I am sad because I imagine the girl and her family were threatened.  I imagine that the boys had a lot of power on their side. 

And I am angry that these guys could in the future be lawyers or even judges.  They are corrupt and the system failed this girl.  Justice was not done.

Monday, August 5, 2013

The Fear of the Lord

We have been reading Proverbs in the morning at breakfast time.  It has been really good to read with Micah as he has started back to school.  The first few chapters talk about wisdom and understanding and how important they are to get.
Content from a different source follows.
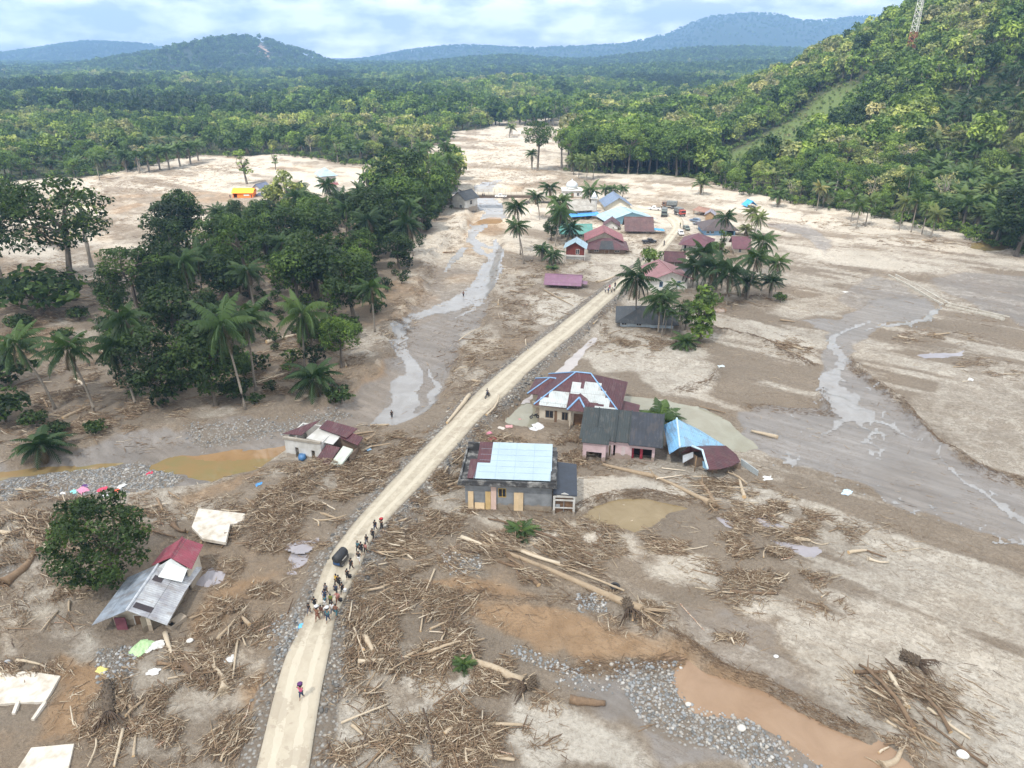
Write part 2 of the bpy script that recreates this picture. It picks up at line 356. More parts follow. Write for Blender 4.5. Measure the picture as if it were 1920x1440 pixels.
# ---- ground colour channels
DRY = [([(1430, 1190), (1500, 1140), (1620, 1160), (1760, 1200), (2000, 1260), (2000, 1460), (1850, 1450), (1780, 1395), (1690, 1345), (1600, 1320), (1530, 1300), (1500, 1250)], .8),
 ([(1380, 1110), (1440, 1110), (1462, 1140), (1430, 1177), (1400, 1170)], 1.), ([(1200, 1047), (1270, 1035), (1335, 1060), (1340, 1085), (1280, 1095), (1220, 1085)], 1.),
 ([(975, 1325), (1050, 1300), (1130, 1320), (1200, 1380), (1240, 1450), (955, 1450), (975, 1370)], .9), ([(780, 1275), (860, 1230), (882, 1300), (870, 1332), (800, 1315)], 1.),
 ([(1065, 895), (1120, 888), (1180, 896), (1330, 918), (1335, 944), (1250, 925), (1190, 925), (1110, 942), (1085, 962), (1062, 955)], 1.25),
 ([(880, 960), (980, 972), (1080, 985), (1190, 1000), (1200, 1050), (1100, 1060), (950, 1010)], .85), ([(985, 557), (1050, 545), (1095, 560), (1100, 590), (1060, 618), (1000, 602)], 1.),
 ([(1085, 660), (1180, 640), (1300, 650), (1362, 690), (1330, 750), (1240, 742), (1180, 700), (1130, 695)], .75), ([(1400, 600), (1470, 620), (1520, 640), (1540, 672), (1510, 680), (1450, 650)], .9),
 ([(1500, 600), (1560, 590), (1600, 560), (1590, 545), (1480, 560), (1430, 585)], .6),
 ([(1590, 700), (1660, 720), (1760, 800), (1800, 850), (1700, 750), (1820, 680), (1990, 700), (1990, 840), (1920, 900), (1740, 815), (1640, 735)], .5),
 ([(150, 1170), (190, 1165), (210, 1215), (180, 1260), (150, 1240)], .7), ([(0, 1180), (30, 1170), (35, 1230), (0, 1240)], .7),
 ([(640, 1330), (690, 1310), (720, 1350), (690, 1400), (640, 1420)], .8), ([(470, 905), (560, 880), (640, 895), (690, 930), (640, 940), (540, 910)], .6),
 ([(860, 610), (920, 600), (940, 650), (880, 680)], .6), ([(440, 790), (640, 770), (560, 800), (450, 805)], .8), ([(230, 1330), (330, 1350), (420, 1440), (250, 1440)], .5),
 ([(1600, 1000), (1750, 1040), (1900, 1090), (2000, 1150), (2000, 1180), (1800, 1110), (1620, 1030)], .7), ([(790, 450), (860, 400), (880, 420), (850, 450), (820, 480), (790, 500)], 1.)]
ORG = [([(805, 1132), (960, 1130), (1060, 1150), (1290, 1230), (1200, 1250), (1080, 1255), (1000, 1210), (900, 1165)], 1.), ([(800, 1090), (860, 1080), (1000, 1122), (820, 1126)], 1.),
 ([(110, 1230), (180, 1235), (188, 1280), (150, 1350), (148, 1395), (88, 1395), (93, 1340), (120, 1290), (108, 1250)], 1.1), ([(640, 745), (700, 700), (735, 650), (748, 690), (742, 760), (690, 795), (600, 800), (350, 830), (450, 800)], .8),
 ([(470, 1262), (515, 1258), (520, 1310), (490, 1335), (470, 1310)], 1.), ([(360, 1160), (400, 1130), (440, 1090), (500, 1080), (420, 1180), (370, 1190)], .8),
 ([(1280, 1232), (1330, 1240), (1650, 1400), (1700, 1450), (1540, 1450), (1300, 1290)], .7), ([(330, 930), (430, 905), (530, 880), (420, 945), (340, 960)], .6),
 ([(0, 640), (60, 600), (140, 615), (130, 650), (30, 680)], .6), ([(760, 620), (800, 600), (860, 600), (850, 660), (800, 680), (770, 650)], .4)]
GRV = [([(0, 885), (150, 858), (300, 852), (335, 880), (285, 915), (150, 932), (0, 930)], 1.1), ([(1150, 1250), (1260, 1240), (1330, 1290), (1420, 1360), (1470, 1440), (1330, 1400), (1200, 1340)], 1.),
 ([(1080, 1115), (1130, 1112), (1140, 1150), (1090, 1150)], .8), ([(830, 1035), (900, 1040), (905, 1080), (850, 1080)], .8), ([(180, 1220), (250, 1210), (240, 1290), (190, 1280)], .8),
 ([(505, 1180), (560, 1140), (560, 1210), (520, 1250)], 1.), ([(430, 1350), (480, 1340), (480, 1440), (440, 1440)], .6), ([(330, 800), (440, 790), (640, 752), (660, 765), (500, 805), (380, 822)], .7),
 ([(0, 1060), (40, 1050), (30, 1110), (0, 1130)], .8)]
WET = [([(1500, 600), (1560, 622), (1545, 700), (1556, 776), (1440, 768), (1380, 775), (1400, 830), (1480, 880), (1600, 905), (1720, 950), (1800, 985), (2000, 1050), (2000, 960), (1905, 915), (1800, 862), (1740, 812),
         (1690, 762), (1630, 725), (1600, 690), (1610, 640), (1650, 610), (1760, 590), (1740, 560), (1640, 560), (1560, 600)], 1.),
       ([(1640, 510), (1760, 570), (1750, 590), (1620, 600), (1560, 560)], .5), ([(1830, 510), (1990, 520), (1990, 640), (1880, 600), (1760, 545), (1740, 520)], .5), ([(1400, 415), (1520, 420), (1560, 450), (1560, 490), (1540, 470), (1500, 440)], .6),
       ([(1000, 1270), (1200, 1260), (1500, 1345), (1700, 1420), (1900, 1460), (1260, 1460), (1180, 1350)], .5), ([(1450, 1180), (1500, 1280), (1560, 1320), (1480, 1330), (1300, 1240), (1250, 1130), (1380, 1130)], .4)]
STREAMS = [('river', [[(936, 385, 21.6), (925, 400, 24.3), (900, 414, 16.2), (880, 436, 10.8), (905, 450, 10.8), (925, 455, 9.5)], [(930, 440, 6.8), (934, 455, 8.1), (928, 480, 17), (915, 512, 26), (890, 542, 34), (840, 562, 28), (795, 577, 18), (762, 592, 11), (745, 612, 13), (748, 640, 17), (762, 665, 14.9), (775, 690, 18.9), (770, 720, 21.6), (752, 750, 29.7), (735, 780, 43.2), (700, 802, 29.7)],
                   [(900, 556, 5.4), (870, 575, 6.8), (835, 587, 4.1)], [(748, 690, 6.8), (745, 715, 9.5), (752, 745, 13.5)], [(800, 678, 5.4), (822, 710, 9.5), (815, 745, 12.2), (785, 775, 16.2)], [(880, 440, 9.5), (900, 460, 10.8), (925, 475, 6.8)],
                   [(950, 340, 8.1), (915, 345, 18.9), (900, 362, 24.3), (925, 385, 29.7)], [(870, 455, 10.8), (835, 500, 5.4)]]),
           ('stream', [[(1772, 578, 7.5), (1735, 598, 12.0), (1690, 608, 12.0), (1640, 615, 9.0), (1600, 622, 6.0)], [(1640, 602, 6.0), (1610, 612, 9.0), (1575, 622, 10.5), (1560, 640, 12.0), (1566, 655, 15.0), (1580, 670, 18.0), (1578, 690, 15.0), (1562, 705, 21.0), (1560, 730, 30.0), (1580, 752, 39.0), (1600, 772, 45.0)],
                       [(1585, 690, 3.0), (1605, 712, 4.5), (1618, 722, 3.0), (1600, 740, 4.5), (1610, 760, 12.0)], [(1597, 775, 18.0), (1560, 800, 13.5), (1520, 815, 7.5), (1480, 840, 6.0), (1500, 880, 6.0)], [(1605, 770, 21.0), (1650, 790, 15.0), (1700, 815, 10.5), (1760, 845, 9.0), (1800, 890, 9.0), (1860, 940, 15.0), (1960, 1000, 21.0)],
                       [(1560, 770, 7.5), (1480, 775, 4.5), (1400, 768, 3.0)], [(1390, 830, 4.5), (1470, 875, 6.0), (1560, 895, 4.5), (1680, 935, 6.0), (1780, 975, 7.5), (1900, 1020, 10.5)], [(1600, 775, 12.0), (1640, 830, 6.0), (1655, 855, 4.5)]])]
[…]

So I was thinking just now about the fear of the Lord and what it means.  I guess there is a sense of fear in breaking God's laws or doing something that you know is against what God says is good.  I was thinking especially of kids who leave home for college and rebel against the faith they have been taught.  Could the fear of the Lord keep them from rebelling?  For sure there is a sense of wisdom involved in that.  I mean, you want your child to grow in his faith and choose the path that is good for him, which means following Jesus.  So if your child decides that partying and sleeping around and trying to get away with cheating is an okay thing to do, then they are lacking wisdom.  The passage says that the fear of the Lord is the beginning of wisdom.  So if a person actually did fear, as in a scared sense, then it would be good in a way.

I don't want my child to be scared of God.  But if you think of it as a parent/child relationship, isn't there a bit of fear involved?  If I knew that I was doing something that my parents had told me not to do, then I would do it with a bit of fear.  I would know that if I got caught I would be in trouble.  And not just trouble.  I would know that they would be disappointed.  That was worse then trouble.  That kind of fear isn't bad to have towards God, is it?  If it keeps someone from doing wrong, is that good?

I will keep thinking about the fear of the Lord and what all it means to us as we raise our son.  I know for sure that I want him to have the fear of the Lord if it is the beginning of all wisdom.  I want a wise son.